Pour le RNDDH, cette lenteur est d’autant plus préoccupante que la Cour d’appel ne peut en aucun cas suspendre l’instruction en cours. « L’appel interjeté en vertu de l’article 13 de la loi du 26 juillet 1979 n’est pas suspensif », rappelle l’organisation. Ainsi, le magistrat instructeur Benjamin Félisme devrait pouvoir poursuivre son travail jusqu’à l’ordonnance de clôture.

Le RNDDH souligne également que cette obstruction judiciaire pourrait exposer Maître Frantz Monclair à une action en prise à partie, en raison de la violation des délais légaux. L’organisation rappelle que dans toute affaire de corruption, l’État haïtien est la principale victime, représentée par la Direction Générale des Impôts (DGI), qui pourrait légalement intervenir pour exiger la poursuite du dossier.

Face à cette situation, le RNDDH interpelle le ministre de la Justice et de la Sécurité publique, Dr Patrick Pélissier, ainsi que les Parquets concernés et la Cour d’appel de Port-au-Prince, leur demandant d’assumer pleinement leurs responsabilités. « Il est impératif que l’État haïtien prouve sa volonté de lutter contre la corruption en cessant de protéger ceux qui en sont accusés », martèle l’organisation.
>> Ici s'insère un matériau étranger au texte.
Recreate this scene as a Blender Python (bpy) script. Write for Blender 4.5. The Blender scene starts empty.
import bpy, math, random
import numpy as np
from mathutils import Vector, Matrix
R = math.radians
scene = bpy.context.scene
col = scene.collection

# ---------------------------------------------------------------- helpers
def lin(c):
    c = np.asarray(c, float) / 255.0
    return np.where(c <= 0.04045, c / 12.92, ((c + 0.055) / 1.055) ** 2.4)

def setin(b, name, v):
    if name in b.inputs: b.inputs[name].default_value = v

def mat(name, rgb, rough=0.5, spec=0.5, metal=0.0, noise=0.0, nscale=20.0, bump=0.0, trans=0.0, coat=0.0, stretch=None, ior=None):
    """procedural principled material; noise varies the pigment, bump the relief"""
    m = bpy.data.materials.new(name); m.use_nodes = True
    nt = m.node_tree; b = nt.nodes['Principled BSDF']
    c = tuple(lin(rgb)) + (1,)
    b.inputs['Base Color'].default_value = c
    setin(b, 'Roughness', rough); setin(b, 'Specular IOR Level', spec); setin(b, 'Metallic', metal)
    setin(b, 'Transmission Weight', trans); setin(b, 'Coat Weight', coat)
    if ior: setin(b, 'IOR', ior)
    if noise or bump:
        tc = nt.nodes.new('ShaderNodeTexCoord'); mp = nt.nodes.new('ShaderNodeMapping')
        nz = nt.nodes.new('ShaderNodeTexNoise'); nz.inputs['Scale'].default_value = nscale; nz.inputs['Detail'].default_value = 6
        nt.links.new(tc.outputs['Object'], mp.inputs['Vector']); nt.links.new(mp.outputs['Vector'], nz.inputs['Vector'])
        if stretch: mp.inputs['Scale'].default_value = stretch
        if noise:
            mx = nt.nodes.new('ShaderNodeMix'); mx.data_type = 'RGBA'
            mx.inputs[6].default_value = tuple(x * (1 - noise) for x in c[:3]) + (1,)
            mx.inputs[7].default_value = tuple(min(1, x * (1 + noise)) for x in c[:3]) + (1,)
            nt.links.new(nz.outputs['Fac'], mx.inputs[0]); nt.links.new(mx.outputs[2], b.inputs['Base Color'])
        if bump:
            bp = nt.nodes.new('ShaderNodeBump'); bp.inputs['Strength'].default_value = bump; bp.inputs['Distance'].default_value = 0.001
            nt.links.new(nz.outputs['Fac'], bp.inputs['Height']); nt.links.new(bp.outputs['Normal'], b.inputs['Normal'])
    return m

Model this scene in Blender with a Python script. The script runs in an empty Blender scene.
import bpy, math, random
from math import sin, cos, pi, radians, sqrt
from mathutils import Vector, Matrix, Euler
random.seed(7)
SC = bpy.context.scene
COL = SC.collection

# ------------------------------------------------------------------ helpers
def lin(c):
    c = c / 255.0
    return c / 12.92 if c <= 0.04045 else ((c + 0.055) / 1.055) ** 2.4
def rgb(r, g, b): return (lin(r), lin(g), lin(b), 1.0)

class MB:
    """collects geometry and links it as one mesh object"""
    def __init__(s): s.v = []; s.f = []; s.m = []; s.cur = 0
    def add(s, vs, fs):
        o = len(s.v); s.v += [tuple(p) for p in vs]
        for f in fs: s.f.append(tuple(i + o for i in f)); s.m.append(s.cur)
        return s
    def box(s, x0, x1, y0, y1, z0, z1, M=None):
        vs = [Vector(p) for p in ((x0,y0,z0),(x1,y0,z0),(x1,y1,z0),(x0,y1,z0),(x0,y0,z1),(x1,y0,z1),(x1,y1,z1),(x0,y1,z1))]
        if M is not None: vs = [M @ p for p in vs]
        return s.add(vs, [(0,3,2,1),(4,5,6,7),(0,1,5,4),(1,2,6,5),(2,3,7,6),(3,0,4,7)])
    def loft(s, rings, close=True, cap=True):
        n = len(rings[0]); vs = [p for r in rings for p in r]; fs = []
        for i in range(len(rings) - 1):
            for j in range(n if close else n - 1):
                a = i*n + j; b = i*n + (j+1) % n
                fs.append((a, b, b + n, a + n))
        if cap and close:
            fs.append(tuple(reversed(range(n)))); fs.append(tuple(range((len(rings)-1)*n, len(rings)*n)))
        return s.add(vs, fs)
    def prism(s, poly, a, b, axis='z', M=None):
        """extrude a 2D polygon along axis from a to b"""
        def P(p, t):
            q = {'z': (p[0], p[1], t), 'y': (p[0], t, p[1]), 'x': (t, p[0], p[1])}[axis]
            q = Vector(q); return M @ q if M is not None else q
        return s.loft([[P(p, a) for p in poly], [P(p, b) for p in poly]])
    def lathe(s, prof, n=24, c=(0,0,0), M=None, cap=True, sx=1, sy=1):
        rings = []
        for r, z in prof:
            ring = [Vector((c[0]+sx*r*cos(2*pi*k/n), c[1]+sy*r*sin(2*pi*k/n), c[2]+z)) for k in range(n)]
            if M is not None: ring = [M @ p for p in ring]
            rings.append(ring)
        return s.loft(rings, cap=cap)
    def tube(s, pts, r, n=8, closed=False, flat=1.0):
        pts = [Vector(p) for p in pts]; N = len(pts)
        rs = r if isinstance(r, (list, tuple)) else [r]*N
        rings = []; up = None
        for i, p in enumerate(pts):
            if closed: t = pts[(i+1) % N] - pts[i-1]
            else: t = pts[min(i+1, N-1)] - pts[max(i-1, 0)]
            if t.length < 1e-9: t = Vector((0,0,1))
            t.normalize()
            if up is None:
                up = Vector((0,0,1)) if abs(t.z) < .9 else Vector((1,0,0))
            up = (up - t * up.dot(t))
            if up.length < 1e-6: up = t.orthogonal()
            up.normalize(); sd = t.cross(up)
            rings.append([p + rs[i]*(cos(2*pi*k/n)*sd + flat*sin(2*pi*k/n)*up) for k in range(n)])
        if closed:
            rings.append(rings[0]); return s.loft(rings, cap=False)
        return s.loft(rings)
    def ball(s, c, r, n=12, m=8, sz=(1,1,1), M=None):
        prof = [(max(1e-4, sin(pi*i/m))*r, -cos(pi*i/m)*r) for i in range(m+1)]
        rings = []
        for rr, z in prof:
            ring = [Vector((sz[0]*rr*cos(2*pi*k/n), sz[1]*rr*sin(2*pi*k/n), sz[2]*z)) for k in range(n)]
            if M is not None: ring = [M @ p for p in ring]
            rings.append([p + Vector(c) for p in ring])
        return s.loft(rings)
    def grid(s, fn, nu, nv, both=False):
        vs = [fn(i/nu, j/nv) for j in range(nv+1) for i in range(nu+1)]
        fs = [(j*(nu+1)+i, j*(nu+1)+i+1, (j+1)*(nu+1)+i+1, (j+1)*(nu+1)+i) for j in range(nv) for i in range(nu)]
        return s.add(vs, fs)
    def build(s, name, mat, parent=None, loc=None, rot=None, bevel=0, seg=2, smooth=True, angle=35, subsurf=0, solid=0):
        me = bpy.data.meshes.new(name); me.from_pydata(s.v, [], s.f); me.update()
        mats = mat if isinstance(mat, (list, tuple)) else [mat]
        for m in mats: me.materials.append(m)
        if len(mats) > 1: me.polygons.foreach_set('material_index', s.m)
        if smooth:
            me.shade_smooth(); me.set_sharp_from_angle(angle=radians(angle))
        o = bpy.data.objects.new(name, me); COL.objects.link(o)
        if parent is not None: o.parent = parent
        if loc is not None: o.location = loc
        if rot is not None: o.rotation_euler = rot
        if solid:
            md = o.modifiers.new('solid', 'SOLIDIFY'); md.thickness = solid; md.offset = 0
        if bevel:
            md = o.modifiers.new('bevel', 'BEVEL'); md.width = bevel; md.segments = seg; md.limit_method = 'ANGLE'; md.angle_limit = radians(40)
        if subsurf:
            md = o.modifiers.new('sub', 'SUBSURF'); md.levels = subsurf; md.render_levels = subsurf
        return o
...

Le RNDDH rappelle que la lutte contre la corruption est un combat essentiel pour garantir le respect des droits économiques et sociaux en Haïti. « L’État doit disposer de ressources suffisantes pour répondre aux besoins de la population, et cela ne sera possible que si la corruption est combattue avec rigueur », conclut l’organisation.